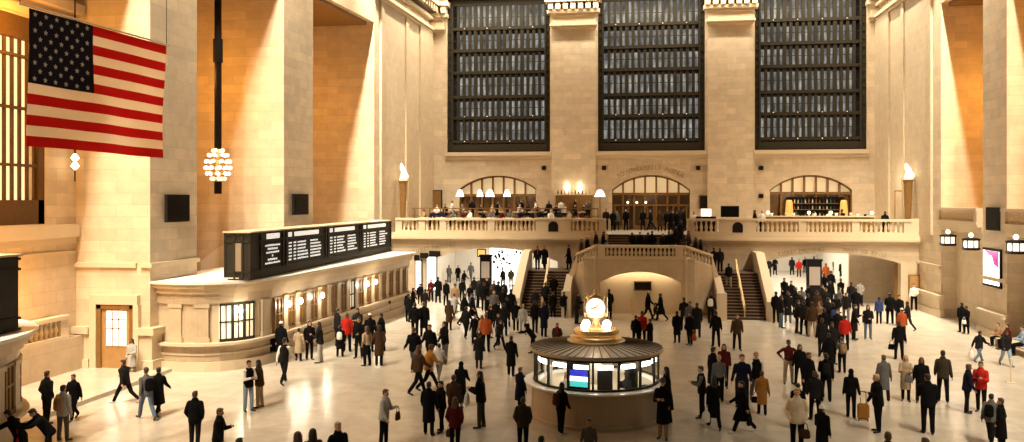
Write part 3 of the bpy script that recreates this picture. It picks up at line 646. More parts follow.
# chandeliers
def chandelier(px,py,Y,label,R=.75,chain=0,top=20):
    x,z=uy(px,py,Y); t=thing('chandelier',label,'chandelier',(x,Y,z))
    bm=B(); ball(bm,(0,0,0),.098*R/.75,10); BP=None; spots=[]
    for iz,(rr,zz) in enumerate(((.35,1.0),(.62,.68),(.8,.25),(.84,-.2),(.72,-.6),(.45,-.95))):
        n=max(4,int(rr*12))
        for i in range(n): a=2*PI*i/n+iz*.3; spots.append((R*rr*math.cos(a),R*rr*math.sin(a),R*zz))
    gb=obj('globe_bulb',bm,mat('chandelier_bulb',(1,.93,.8),.4,emit=2.6,ecol=(1,.85,.6)),t,smooth=True); gb.location=spots[0]
    for q in spots[1:]: g_=gb.copy(); COL.objects.link(g_); g_.parent=t; g_.location=q
    bm=B()
    for rr,zz in((.30,1.0),(.56,.68),(.72,.25),(.76,-.2),(.64,-.6),(.38,-.95)): lathe(bm,[(R*rr,-.03),(R*rr+.03,0),(R*rr,.03)],(0,0,R*zz),16,cap=False)
    tube(bm,(0,0,-R*1.2),(0,0,R*1.2),.06); obj('frame',bm,M['brass'],t)
    bm=B(); tube(bm,(0,0,-R*2.0),(0,0,-R*1.15),.20); obj('finial',bm,M['bronze'],t)
    bm=B(); tube(bm,(0,0,R*1.1),(0,0,top-z),.19); tube(bm,(0,0,(top-z)*.5),(0,0,(top-z)*.5+1.2),.26); obj('stem',bm,M['bronze'],t)
    return x,z
x,z=chandelier(218,165,42.4,'round chandelier of white globe bulbs hanging in the left bay')
for py in(158,166):
    xx,zz=uy(75,py,34); bm=B(); lathe(bm,[(.02,-.18),(.17,0),(.05,.18)],(0,0,0),10); o=obj('hanging_lamp',bm,M['glow'],smooth=True); o.location=(xx,34,zz)
    tag(o,'small glowing lamp hanging below the flag, %s of the two'%('upper' if py==158 else 'lower'),'lamp')
xx,zz=uy(75,158,34); bm=B(); tube(bm,(xx,34,zz-1),(xx,34,20.05),.03); tag(obj('lamp_cord',bm,M['bronze']),'thin cord holding the two small lamps beneath the flag','cord')
# right wall drum lamps
for i,(px,py,X) in enumerate(((948,240,19.0),(971,244,19.0),(1016,247,19.0))):
    q=(px-512)/F; tt=(q-T)/(1+q*T); Yp=X/tt; d=Yp*CT-X*ST; z=H-(py-Y0)*d/F
    t=thing('drum_lamp','glowing bronze drum lamp under the side balcony, %s'%('leftmost of three','middle of three','rightmost of three')[i],'lamp',(X,Yp,z),0,'drum lamps under the side balcony')
    bm=B(); lathe(bm,[(.42,-.35),(.48,-.3),(.48,-.22),(.42,-.2)],n=18); lathe(bm,[(.42,.2),(.48,.22),(.48,.3),(.3,.35)],n=18)
    for k in range(8): a=2*PI*k/8; tube(bm,(.43*math.cos(a),.43*math.sin(a),-.3),(.43*math.cos(a),.43*math.sin(a),.3),.03)
    obj('drum_frame',bm,M['bronze'],t); bm=B(); lathe(bm,[(.36,-.2),(.38,0),(.36,.2)],n=18); obj('glass_drum',bm,M['glowc'] if 0 else mat('soft_drum',(1,.95,.85),.4,emit=1.6,ecol=(1,.88,.66)),t,smooth=True)
    bm=B(); ball(bm,(0,0,.5),.14,10); obj('globe',bm,M['glowc'],t,smooth=True); bm=B(); tube(bm,(0,0,.35),(0,0,5.6-z if z<5.3 else .9),.03); obj('stem',bm,M['bronze'],t)
    point('drum_glow',(X-.8,Yp,z-.3),55,CREAM,.3)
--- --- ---
- **Task to carry out**:
Set down the material exactly, every line of it, except for the pictures.

- **Answer to this task**:
Write part 3 of the bpy script that recreates this picture. It picks up at line 646. More parts follow.
# chandeliers
def chandelier(px,py,Y,label,R=.75,chain=0,top=20):
    x,z=uy(px,py,Y); t=thing('chandelier',label,'chandelier',(x,Y,z))
    bm=B(); ball(bm,(0,0,0),.098*R/.75,10); BP=None; spots=[]
    for iz,(rr,zz) in enumerate(((.35,1.0),(.62,.68),(.8,.25),(.84,-.2),(.72,-.6),(.45,-.95))):
        n=max(4,int(rr*12))
        for i in range(n): a=2*PI*i/n+iz*.3; spots.append((R*rr*math.cos(a),R*rr*math.sin(a),R*zz))
    gb=obj('globe_bulb',bm,mat('chandelier_bulb',(1,.93,.8),.4,emit=2.6,ecol=(1,.85,.6)),t,smooth=True); gb.location=spots[0]
    for q in spots[1:]: g_=gb.copy(); COL.objects.link(g_); g_.parent=t; g_.location=q
    bm=B()
    for rr,zz in((.30,1.0),(.56,.68),(.72,.25),(.76,-.2),(.64,-.6),(.38,-.95)): lathe(bm,[(R*rr,-.03),(R*rr+.03,0),(R*rr,.03)],(0,0,R*zz),16,cap=False)
    tube(bm,(0,0,-R*1.2),(0,0,R*1.2),.06); obj('frame',bm,M['brass'],t)
    bm=B(); tube(bm,(0,0,-R*2.0),(0,0,-R*1.15),.20); obj('finial',bm,M['bronze'],t)
    bm=B(); tube(bm,(0,0,R*1.1),(0,0,top-z),.19); tube(bm,(0,0,(top-z)*.5),(0,0,(top-z)*.5+1.2),.26); obj('stem',bm,M['bronze'],t)
    return x,z
x,z=chandelier(218,165,42.4,'round chandelier of white globe bulbs hanging in the left bay')
for py in(158,166):
    xx,zz=uy(75,py,34); bm=B(); lathe(bm,[(.02,-.18),(.17,0),(.05,.18)],(0,0,0),10); o=obj('hanging_lamp',bm,M['glow'],smooth=True); o.location=(xx,34,zz)
    tag(o,'small glowing lamp hanging below the flag, %s of the two'%('upper' if py==158 else 'lower'),'lamp')
xx,zz=uy(75,158,34); bm=B(); tube(bm,(xx,34,zz-1),(xx,34,20.05),.03); tag(obj('lamp_cord',bm,M['bronze']),'thin cord holding the two small lamps beneath the flag','cord')
# right wall drum lamps
for i,(px,py,X) in enumerate(((948,240,19.0),(971,244,19.0),(1016,247,19.0))):
    q=(px-512)/F; tt=(q-T)/(1+q*T); Yp=X/tt; d=Yp*CT-X*ST; z=H-(py-Y0)*d/F
    t=thing('drum_lamp','glowing bronze drum lamp under the side balcony, %s'%('leftmost of three','middle of three','rightmost of three')[i],'lamp',(X,Yp,z),0,'drum lamps under the side balcony')
    bm=B(); lathe(bm,[(.42,-.35),(.48,-.3),(.48,-.22),(.42,-.2)],n=18); lathe(bm,[(.42,.2),(.48,.22),(.48,.3),(.3,.35)],n=18)
    for k in range(8): a=2*PI*k/8; tube(bm,(.43*math.cos(a),.43*math.sin(a),-.3),(.43*math.cos(a),.43*math.sin(a),.3),.03)
    obj('drum_frame',bm,M['bronze'],t); bm=B(); lathe(bm,[(.36,-.2),(.38,0),(.36,.2)],n=18); obj('glass_drum',bm,M['glowc'] if 0 else mat('soft_drum',(1,.95,.85),.4,emit=1.6,ecol=(1,.88,.66)),t,smooth=True)
    bm=B(); ball(bm,(0,0,.5),.14,10); obj('globe',bm,M['glowc'],t,smooth=True); bm=B(); tube(bm,(0,0,.35),(0,0,5.6-z if z<5.3 else .9),.03); obj('stem',bm,M['bronze'],t)
    point('drum_glow',(X-.8,Yp,z-.3),55,CREAM,.3)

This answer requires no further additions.